Stock Terms Made Easy
Chandan Singh
| 14-02-2026

· News team
Hello Lykkers! Ever listened to a financial news segment and felt like investors had switched to a different language? You’re not alone. The market has its own vocabulary—but it isn’t secret code.
These words are simply tools, and once you learn them, you stop feeling lost and start understanding the conversation.
The Foundational Four: Your New Core Vocabulary
Before you dive into strategies, you need to know the basic building blocks.
Stock (or share): A stock is a unit of ownership in a company. When you buy a share, you own a small piece of the business and can benefit if it grows over time.
Ticker symbol: A ticker is a short code used to identify a stock or fund on an exchange. It’s the label you type into a brokerage search bar to find the investment you want.
Rising market vs. downturn market: These describe the market’s overall direction and mood. A rising market is a sustained period of broadly increasing prices, often paired with optimism. A downturn market is a sustained decline—commonly measured as a drop of about 20% from recent highs—often paired with pessimism.
Volatility: Volatility describes how sharply prices swing up and down. A highly volatile investment can rise or fall quickly in a short period. Volatility isn’t automatically good or bad—it’s a measure of movement, and understanding it helps you stay calm when prices wobble.
Terms for How You Buy and Sell
Now let’s decode the mechanics of placing trades.
Market order: This is the “buy now” or “sell now” option. You instruct your broker to execute the trade at the best available current price. It’s fast and usually fills immediately, but in fast-moving moments the final price can be slightly different than expected.
Limit order: This is the “only at my price” option. You set the maximum price you’ll pay to buy, or the minimum price you’ll accept to sell. The order only fills if the market reaches your chosen price—giving you control, but not a guarantee of execution.

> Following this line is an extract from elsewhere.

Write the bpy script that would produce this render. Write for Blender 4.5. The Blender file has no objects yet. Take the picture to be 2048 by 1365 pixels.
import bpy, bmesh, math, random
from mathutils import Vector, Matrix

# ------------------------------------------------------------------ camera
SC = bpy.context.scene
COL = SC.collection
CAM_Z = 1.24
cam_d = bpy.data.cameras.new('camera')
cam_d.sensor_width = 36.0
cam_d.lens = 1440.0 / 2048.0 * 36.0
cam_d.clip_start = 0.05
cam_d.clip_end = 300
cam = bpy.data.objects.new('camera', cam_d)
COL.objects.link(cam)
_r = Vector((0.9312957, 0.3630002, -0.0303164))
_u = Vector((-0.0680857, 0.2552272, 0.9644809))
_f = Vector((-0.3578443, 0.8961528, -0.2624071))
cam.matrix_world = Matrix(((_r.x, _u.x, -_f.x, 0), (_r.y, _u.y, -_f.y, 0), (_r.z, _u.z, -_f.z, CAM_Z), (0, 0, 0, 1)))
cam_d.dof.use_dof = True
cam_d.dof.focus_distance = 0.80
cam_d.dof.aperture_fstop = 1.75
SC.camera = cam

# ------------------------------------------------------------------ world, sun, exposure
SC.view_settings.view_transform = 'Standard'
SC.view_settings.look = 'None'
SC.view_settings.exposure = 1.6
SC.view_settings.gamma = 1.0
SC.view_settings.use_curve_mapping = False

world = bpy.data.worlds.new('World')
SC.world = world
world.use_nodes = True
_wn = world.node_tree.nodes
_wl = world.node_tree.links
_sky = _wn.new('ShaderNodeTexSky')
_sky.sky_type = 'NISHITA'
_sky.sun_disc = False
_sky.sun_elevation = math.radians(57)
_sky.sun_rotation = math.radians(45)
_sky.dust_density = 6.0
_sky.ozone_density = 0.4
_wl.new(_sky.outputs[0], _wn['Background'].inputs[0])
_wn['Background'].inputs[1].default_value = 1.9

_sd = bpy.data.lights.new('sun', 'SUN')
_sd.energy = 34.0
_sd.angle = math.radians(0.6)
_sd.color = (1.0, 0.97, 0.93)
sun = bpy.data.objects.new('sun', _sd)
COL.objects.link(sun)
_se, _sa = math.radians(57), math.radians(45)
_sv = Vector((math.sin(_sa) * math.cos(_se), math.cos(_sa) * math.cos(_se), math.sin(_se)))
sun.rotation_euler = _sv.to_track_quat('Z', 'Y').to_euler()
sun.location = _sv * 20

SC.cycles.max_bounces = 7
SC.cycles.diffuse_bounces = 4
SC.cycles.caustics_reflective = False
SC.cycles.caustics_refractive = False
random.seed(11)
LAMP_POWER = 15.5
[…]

Portfolio: Your portfolio is the full collection of your investments—such as stocks, bonds, funds, and cash—across your accounts. The goal is to build a portfolio that matches your timeline, risk comfort, and financial priorities.
The Jargon of Strategy and Analysis
These terms describe how investors evaluate risk, build resilience, and compare opportunities.
Diversification: Diversification means spreading money across different investments rather than concentrating it in one place. The logic is simple: if one investment struggles, others may hold steadier—helping reduce the impact of a single setback.
ETF (exchange-traded fund): An ETF is a bundle of many investments packaged into one fund that trades like a stock. It can hold dozens—or even hundreds—of holdings, which makes it an accessible way to get diversification in a single purchase.
P/E ratio (price-to-earnings): The P/E ratio compares a company’s share price to its earnings per share. A higher P/E can signal that investors expect faster growth, while a lower P/E can suggest a cheaper valuation. Nicolas Rabener said that valuation ratios are most useful when compared against a company’s own history and peer group, not viewed in isolation.
Dividend: A dividend is a portion of a company’s profits paid to shareholders, often on a recurring schedule. Dividend-paying companies are sometimes used by investors seeking income, though dividend policies can change over time.
Moving from Student to Participant
Learning market vocabulary isn’t about memorizing a dictionary. It’s about equipping yourself to ask better questions, understand the headlines that affect your money, and make decisions from knowledge—not guesswork.
Start small. Pick one or two terms each week, and look for them in articles or podcasts until they feel natural. Soon, you won’t just decode the language—you’ll use it to build your own financial story.